Avec Des Hauts et des Bas, Sempé présente en 1970 un visage de la société que le petit Nicolas ignore encore, un visage absurde, obscur et pessimiste. Absolument sans concession. Quoique du haut de son enfance, on imagine plutôt bien le petit Nicolas regarder le monde des grands de cette façon..
Le monde est gris. Le ciel athérosclérosé de gratte-ciels. Des gratte-ciels déserts au "climat érotique". En même temps, les années 70, c'est le triomphe des grands ensemble, ajouté d'un esthétisme hors du commun. Et au milieu de cette flore de béton surarmé, la faune sauvage : j'ai dénommé les rapports humains.
Il y a d'ailleurs deux mondes : les hommes et les femmes. Les hommes parlent entre hommes, avec des codes de domination, de concurrences. Les femmes parlent entre elles, avec des codes de désirs et de séduction - beaucoup d'allusion à l'emprisonnement par ailleurs, tandis que les hommes sont plutôt pris de mélancolie et de désillusions. Quand les deux mondes se fréquentent, on voit surtout qu'ils ne sont pas fait pour s'entendre mais que, comme l'urbanisme est complètement inhumain, la société uniforme avec des désirs parallèles comme des codes-barres, les rapport hommes-femmes sont finalement construits pour ce méta-monde, cette chose immonde appelée zone périurbaine.
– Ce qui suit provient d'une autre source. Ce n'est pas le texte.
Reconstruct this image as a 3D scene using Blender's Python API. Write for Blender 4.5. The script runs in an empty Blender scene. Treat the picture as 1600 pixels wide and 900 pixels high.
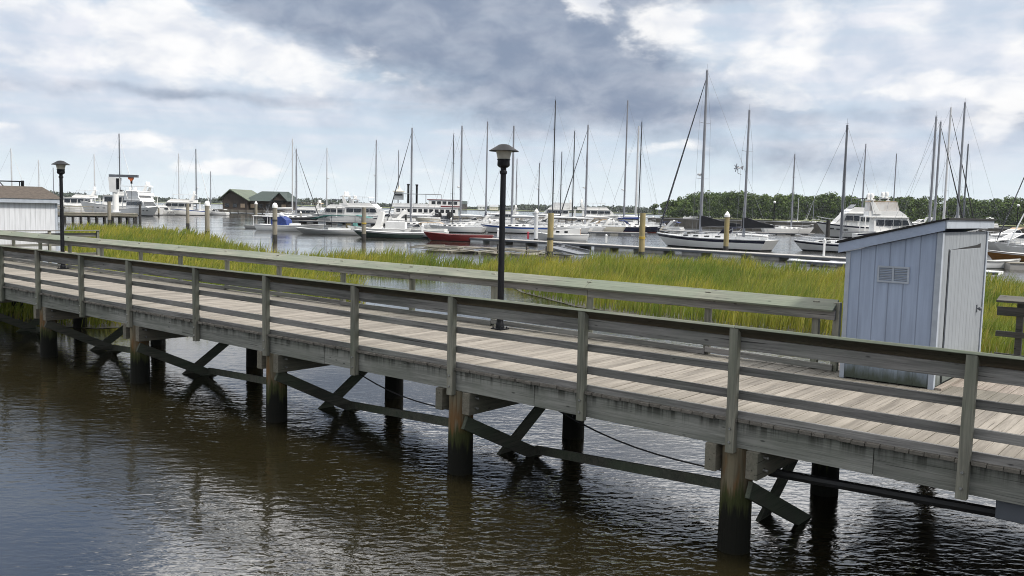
import bpy, math, random
import numpy as np
from mathutils import Vector, Matrix
random.seed(7); rng = np.random.default_rng(7)
scn = bpy.context.scene
COL = scn.collection
R = math.radians
# ------------------------------------------------------------------ camera
FPX, HC = 1390.0, 4.0
PITCH, ROLL = math.atan((450-326)/FPX), R(1.35)
cam_d = bpy.data.cameras.new('camera'); cam = bpy.data.objects.new('camera', cam_d); COL.objects.link(cam)
cam_d.sensor_width = 36; cam_d.lens = FPX*36/1600; cam_d.clip_start = .1; cam_d.clip_end = 20000
CR = Matrix.Rotation(math.pi/2-PITCH, 3, 'X') @ Matrix.Rotation(ROLL, 3, 'Z')
cam.matrix_world = Matrix.Translation((0, 0, HC)) @ CR.to_4x4()
scn.camera = cam
# ------------------------------------------------------------------ exposure, sun
scn.view_settings.view_transform = 'Standard'; scn.view_settings.look = 'None'
scn.view_settings.exposure = 0.2; scn.view_settings.gamma = 1
scn.view_settings.use_curve_mapping = False
scn.cycles.use_denoising = True
scn.cycles.filter_width = 1.0; scn.cycles.max_bounces = 6; scn.cycles.transparent_max_bounces = 8
scn.cycles.caustics_reflective = False; scn.cycles.caustics_refractive = False
SUN_DIR = Vector((0.50, -0.36, 0.80)).normalized()
sd = bpy.data.lights.new('sun', 'SUN'); sun = bpy.data.objects.new('sun', sd); COL.objects.link(sun)
sd.energy = 3.8; sd.angle = R(8); sd.color = (1, .94, .84)
sun.rotation_euler = SUN_DIR.to_track_quat('Z', 'Y').to_euler()
sun.location = (0, -10, 40)

# ------------------------------------------------------------------ node helper
class NT:
    def __init__(s, tree): s.t = tree; s.n = tree.nodes; s.l = tree.links
    def node(s, typ, **kw):
        n = s.n.new(typ)
        for k, v in kw.items():
            if k.startswith('i_'):
                key = k[2:]; key = int(key) if key.isdigit() else key.replace('_', ' ')
                s.put(n.inputs[key], v)
            else: setattr(n, k, v)
        return n
    def put(s, inp, v):
        if hasattr(v, 'is_output'): s.l.new(v, inp)
        else: inp.default_value = v
    def m(s, op, a, b=None, c=None, clamp=False):
        n = s.n.new('ShaderNodeMath'); n.operation = op; n.use_clamp = clamp
        s.put(n.inputs[0], a)
        if b is not None: s.put(n.inputs[1], b)
        if c is not None: s.put(n.inputs[2], c)
        return n.outputs[0]
    def noise(s, vec, scale, detail=4, rough=.55, dist=0., color=False):
        n = s.n.new('ShaderNodeTexNoise'); s.put(n.inputs['Vector'], vec)
        n.inputs['Scale'].default_value = scale; n.inputs['Detail'].default_value = detail
        n.inputs['Roughness'].default_value = rough; n.inputs['Distortion'].default_value = dist
        return n.outputs['Color' if color else 'Fac']
    def ramp(s, fac, lo, hi, a=0., b=1.):
        n = s.n.new('ShaderNodeMapRange'); n.interpolation_type = 'SMOOTHSTEP'
        s.put(n.inputs['Value'], fac); s.put(n.inputs['From Min'], lo); s.put(n.inputs['From Max'], hi)
        s.put(n.inputs['To Min'], a); s.put(n.inputs['To Max'], b); return n.outputs[0]
    def mix(s, fac, a, b, blend='MIX'):
        n = s.n.new('ShaderNodeMix'); n.data_type = 'RGBA'; n.blend_type = blend
        s.put(n.inputs[0], fac)
        for i, v in ((6, a), (7, b)):
            s.put(n.inputs[i], (v[0], v[1], v[2], 1) if isinstance(v, (tuple, list)) else v)
        return n.outputs[2]
    def scale(s, vec, sc):
        n = s.n.new('ShaderNodeVectorMath'); n.operation = 'MULTIPLY'
        s.put(n.inputs[0], vec); s.put(n.inputs[1], sc); return n.outputs[0]
    def comb(s, x, y, z):
        n = s.n.new('ShaderNodeCombineXYZ')
        for i, v in enumerate((x, y, z)): s.put(n.inputs[i], v)
        return n.outputs[0]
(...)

Un monde d'inadaptés permanents. Et ça râle comme un beau-frère.
Dès qu'on sort des rapports individuels, déjà qu'il n'y a nul amour, nulle amitié mais que des collègues de bureaux et des artifices, je parlais d'une uniformité acide, avec des noms de rues similaires, avec des mensonges sur, par exemple, ces enseignes en pleine ville qui veulent se la jouer authentiques et de proximité, et à l'inverse, ces enseignes en rase campagne, petit village quoi, qui se la jouent "express", modernes, libres, ultra-accessibles. Et parfois, dans la masse indissociable, l'on surprend une phrase qui ressemble à la politique des grands ensemble, l'on surprend que les gens ne sont justement pas ensemble, qu'ils luttent les uns contre les autres comme des électrons insensés. Si quelque chose diffère de l'ensemble, dans un coin minuscule de page, c'est un original, un trouble-fête. Comme un clown au milieu de la morgue. C'est d'ailleurs un gros paradoxe de cette vision : on ne voit que des individus à la pensée individuelle, oui mais noyée au milieu des pensées toutes aussi semblables - ce qui annule tout espoir de singularité.
Et je vous laisse avec une de mes pages préférées :
un homme marche dans la rue, tête baissée. Devant lui, une église moderne en béton et un cabinet de psychanalyse. Le psychanalyste dit alors au curé à propos de l'homme qui marche vers eux : "Ou il a l'impression d'avoir péché et il est pour vous, ou il n'arrive pas à pécher et il est pour moi".